Gil Hoffman and Israel Allies Caucus director Josh Reinstein talk about whether US President Donald Trump will move the American embassy from Tel Aviv to Jerusalem. Reinstein says Trump has been serving well his constituency of Bible-believing Christians, so he is optimistic. Gil warns that if Trump does not move the embassy, the entire basis of how he persuaded those Christians to vote for him will end up being a lie. After all, he says, it was a rally in Jerusalem that might have gotten those Bible-believing Christians to vote at all.
After putting Jerusalem at the top of his joy and the top of his show, Gil gets to the bottom of what has been adding calories to his bottom: Sufganyot, the wonderful doughnut delicacies that Israelis start eating immediately after the Succot holiday ends and eat for 68 days until Hanukkah is over in order to celebrate the miracle – or at least Gil does that.

Gil Hoffman speaks about the beauty of Israel being both a democracy and a Jewish state, which he says means everyone has a voice and everyone has an opinion. He takes you behind the scenes in his coverage of the Shabbat railway repair work crisis that led to the resignation of Israel’s health minister and the nuances within the ultra-Orthodox world.
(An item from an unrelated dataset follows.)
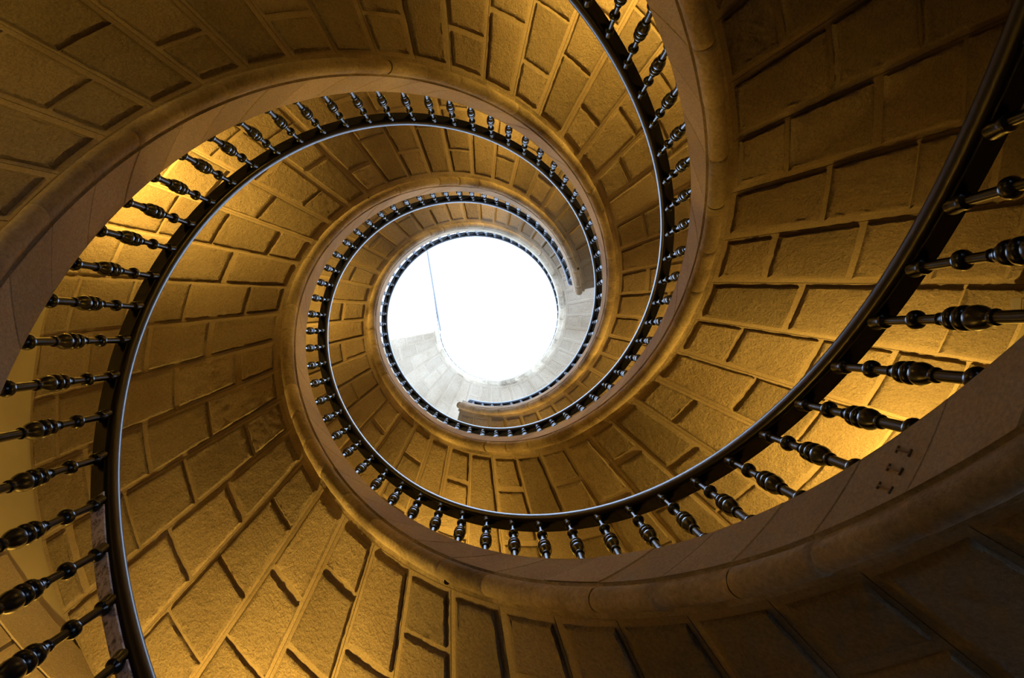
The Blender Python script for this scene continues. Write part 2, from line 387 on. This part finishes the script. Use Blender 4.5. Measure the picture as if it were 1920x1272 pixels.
# top landing: white slab whose straight free edge crosses the left of the opening
zt = 14.56
tt = np.radians(np.linspace(170.2, 232, 24)); arc = np.stack([2.463*np.cos(tt), 2.463*np.sin(tt)], -1)
inner = [np.array([-1.385, -2.035]), np.array([-1.245, -1.41]), np.array([-1.02, .175])]
poly = np.concatenate([arc, np.array(inner)])
ld = MB(); m = len(poly)
ld.face([(x, y, zt) for x, y in poly]); ld.face([(x, y, zt+.16) for x, y in poly], flip=True)
V = np.stack([np.concatenate([poly, poly[:1]]), np.concatenate([poly, poly[:1]])], 1)
V = np.concatenate([V, np.zeros((m+1, 2, 1))], -1); V[:,0,2] = zt; V[:,1,2] = zt+.16
ld.grid(V)
lo_ = ld.build('ceiling', M_WHITE, None, smooth=False); tag(lo_, kind='structure')
# edge trim of the landing
e = MB(); p0, p1 = Vector((-1.02,.175,zt+.08)), Vector((-1.385,-2.035,zt+.08))
d = (p1-p0); Mx = Matrix.Translation((p0+p1)/2+Vector((.03,0,0)))@Matrix.Rotation(math.atan2(d.y, d.x), 4, 'Z')
e.box(Mx, d.length, .022, .17); tag(e.build('trim_2', M_EDGE, None, smooth=False), kind='structure')
# ------------------------------------------------------------ wall lamps (uplighters) and the small box at the right
def sconce(thd, z, power, lab, rad=2.36):
    t = RAD(thd); root = empty('wall_lamp', (R_OUT*math.cos(t), R_OUT*math.sin(t), z-.12), t+math.pi)
    tag(root, lab, 'lamp', 'uplighters on the tower wall')
    w = MB(); w.box(Matrix.Translation((.012,0,.05)), .024, .08, .14)
    o = w.build('wall_plate', M_BRASS, root, smooth=False)
    bw = MB(); bw.lathe([(.004,0),(.03,.006),(.055,.03),(.07,.07),(.072,.075),(.066,.072),(.05,.032),(.02,.012),(.004,.01)], 20, Matrix.Translation((R_OUT-rad, 0, 0)))
    o = bw.build('bowl', M_BRASS, root)
    ld_ = bpy.data.lights.new('bulb', 'POINT'); ld_.energy = power; ld_.color = (1.0, .645, .13); ld_.shadow_soft_size = .025
    lo2 = bpy.data.objects.new('bulb', ld_); COL.objects.link(lo2); lo2.parent = root; lo2.location = (R_OUT-rad, 0, .068)
def zs(k, th): return zf(k, RAD(th))-.05
PW = 1.0
LAMPS = [('A',206,.54,100),('A',118,.66,135),('B',29,.72,98),('C',-57,.75,105),('B',108,.8,112),('A',292,.8,112),('B',195,.8,112),('C',30,.8,108),('C',-160,.95,18),('C',-126,1.35,14),('B',280,.8,95),('C',82,.8,75)]  # weakest C lamp is added warm fill for the lower right string
for k, th, dn, pw in LAMPS:
    sconce(th, zs(k, th)-dn, pw*PW, 'iron uplighter on the tower wall %s' % {('A',206):'behind the bright gap at upper left',('A',125):'beyond the lower left corner',('B',30):'behind the bright gap at lower right',('C',-57):'behind the bright gap at top right'}.get((k,th), 'hidden behind the stone ramps'))
t = RAD(2.8); root = empty('junction_box', (R_OUT*math.cos(t), R_OUT*math.sin(t), 3.10), t+math.pi)
tag(root, 'small grey box fixed to the wall at the right edge', 'box')
w = MB(); w.box(Matrix.Translation((.067,0,0)), .126, .075, .062); w.build('housing', M_BOX, root, smooth=False)
w = MB(); w.box(Matrix.Translation((.067,0,-.035)), .116, .065, .008); w.build('lit_underside', M_PLASTER, root, smooth=False)  # yellow light on the box's underside, painted as an ochre plate
# ------------------------------------------------------------ daylight
wd = bpy.data.worlds.new('sky'); bpy.context.scene.world = wd; wd.use_nodes = True
bg = wd.node_tree.nodes['Background']; bg.inputs[0].default_value = (.48,.665,1.0,1); bg.inputs[1].default_value = 7.8
# ------------------------------------------------------------ camera
CX, CY, TA, TB = .1662, .2252, .0073, -.0165
Rx = np.array([[1,0,0],[0,math.cos(TA),-math.sin(TA)],[0,math.sin(TA),math.cos(TA)]])
Ry = np.array([[math.cos(TB),0,math.sin(TB)],[0,1,0],[-math.sin(TB),0,math.cos(TB)]])
Rm = Rx@Ry
cd = bpy.data.cameras.new('camera'); cam = bpy.data.objects.new('camera', cd); COL.objects.link(cam)
cd.sensor_fit = 'HORIZONTAL'; cd.sensor_width = 36; cd.lens = 36*1400/1920; cd.clip_start = .02; cd.clip_end = 200
M = Matrix(((Rm[0][0], -Rm[1][0], -Rm[2][0], CX), (Rm[0][1], -Rm[1][1], -Rm[2][1], CY), (Rm[0][2], -Rm[1][2], -Rm[2][2], 0), (0,0,0,1)))
cam.matrix_world = M
sc = bpy.context.scene; sc.camera = cam
sc.view_settings.view_transform = 'Standard'; sc.view_settings.look = 'None'; sc.view_settings.gamma = 1; sc.view_settings.exposure = 0
sc.view_settings.use_curve_mapping = False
In the second half of the show, Gil speaks about the divides between Israelis and the Jewish world and how they can be overcome. He also goes into the race for chairman of the Jewish agency and what each potential candidate brings to the table.

Ehud means “sympathetic” and Barak means “lightening” in Hebrew, but polls taken recently do not find that Israelis have much sympathy for their former prime minister who wants to make a political comeback. Gil Hoffman talks about whether Barak has a chance of winning over Israelis in his third attempt to capture their hearts. Can lightening strike thrice?

Omri was described by the Book of Kings as “doing more evil than all the kings who preceded him.” Casspi in Hebrew means “concerning money.” But Golden State Warriors forward Omri Casspi turned down more money to play for the best team in the NBA after a career of playing for poor teams, including the Sacramento Kings. Gil talks about how King Casspi turned Warrior Casspi has proven himself both a good player and a mensch.